There is a strong historical association between ‘The Courier’ and the ACP Group. It is a viable showcase for ACP-EU cooperation, particularly its development dimension. As such, it constitutes a primary reference for a wider readership vis-à-vis the ACP Group. Therefore, it is essential that this instrument is re-launched due to its usefulness, and indeed the promotion of the visibility of the Group.

The Courier’s role

It is hoped that ‘The Courier’ will be a sounding board to establish interactive dialogue and structured exchanges with our readers. The magazine will relay to our readers ACP activities and positions with regard to various undertakings. Ideally, ‘The Courier’ should also become an interactive tool par excellence due to the online version which will be updated regularly and will include feedback from our readers.

Public awareness of the ACP-EU partnership

It would be difficult to gauge this given the geographical size of the ACP-EU partnership and membership on both sides. But for a partnership that has existed for over three decades, it would be in honour of what this partnership stands for that the ACP and EU sides should endeavour to ensure that our goals and objectives are made known to our Member States more than ever before. The magazine may not become the panacea in this awareness drive, but at the very least, one may appreciate and understand the critical role that it would play.

In that vein, ‘The Courier’ has been designed to capture a wider readership. It is hoped that the appeal and wider circulation of the magazine would be boosted by the fact that the presentation would also be done in Spanish and Portuguese – in addition to French and English.

Greater knowledge of the partnership and growth

One of the main innovations of the Cotonou Agreement is the direct involvement of civil society and the private sector, particularly in ACP States. When the social partners know the specificities of the EDF procedures and maintain good relations with National Authorising Officers and EC delegations, they can participate more actively in the development efforts with ACP Governments. In a general sense, both the ACP and EU sides must continue to live up to the spirit of the Cotonou Agreement to jointly promote its objectives. If the ultimate goal is poverty alleviation, that can only be met successfully through the promotion of economic, social and cultural growth in ACP countries.

The partnership and other groups

The ACP side at least is not oblivious to global changes that necessitate different configurations be that at regional levels or for specific political, economic and related interests. We live in a fast-changing world. Trends such as globalisation and security concerns are real and unavoidable. Hence, the way forward is to adapt and innovate ways to remain relevant and indispensable.

If we think along this line, it means that the ACP Group should be open-minded about the mandates of organistions and what they represent. In fact, we are moving in tandem with several organisations whom we have established relationships without mutual interests.
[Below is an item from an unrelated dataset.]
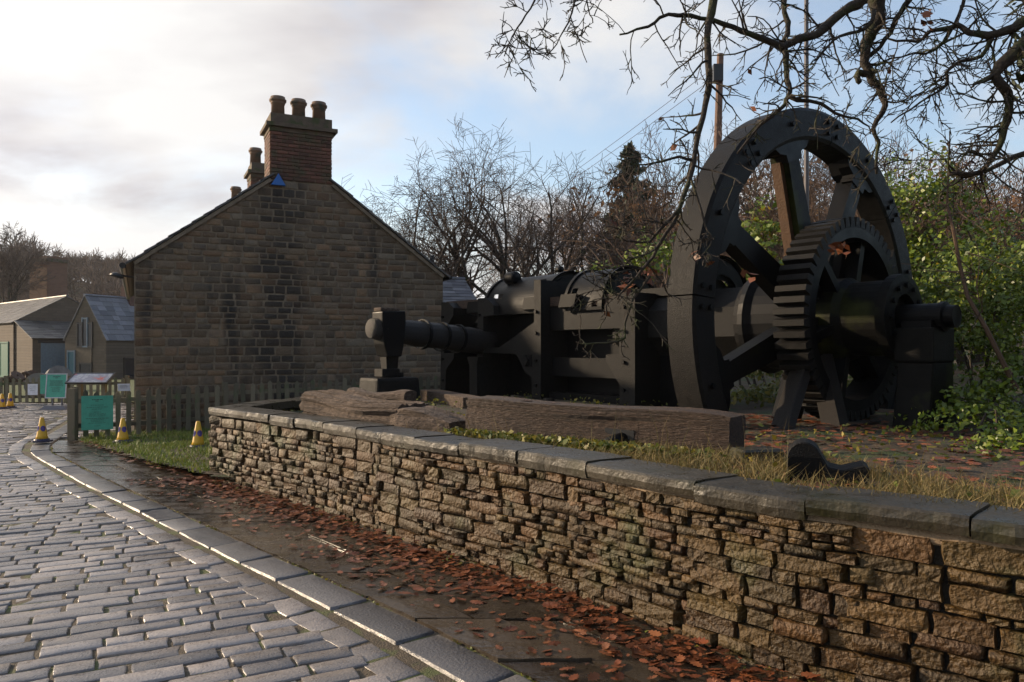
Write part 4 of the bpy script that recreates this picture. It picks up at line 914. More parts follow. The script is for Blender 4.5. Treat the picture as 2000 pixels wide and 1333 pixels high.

Besides, the ACP Group really believes in its solidarity and is coerced to endure challenges by working towards common interests that are intricately woven to its association with the European Union.

Priorities for this crucial year

The top priority on the ACP Group’s agenda is the conclusion of the Economic Partnership Agreemens (EPA) negotiations by the end of 2007. There is also the 10th European Development Fund (EDF), to come into effect by January 1, 2008, and the programming that comes with it. However, that would only be so with ratification of the revised Cotonou Agreement by two-thirds of the ACP States and all the European States by the end of this year. The ACP Group is also monitoring developments on the WTO front especially in relation to the Doha Negotiations and certain commodity talks where the WTO negotiations have a direct bearing on their respective statuses.

The ACP Group is also focusing on several other essential matters, including the attainment of the Millennium Development Goals and the nexus between migration and development. Finally, changes in the international order, including the EU, has caused the ACP Group to pursue an in-depth consideration of its future and how it can re-position itself beyond 2020 – the expiry year of the Cotonou Agreement.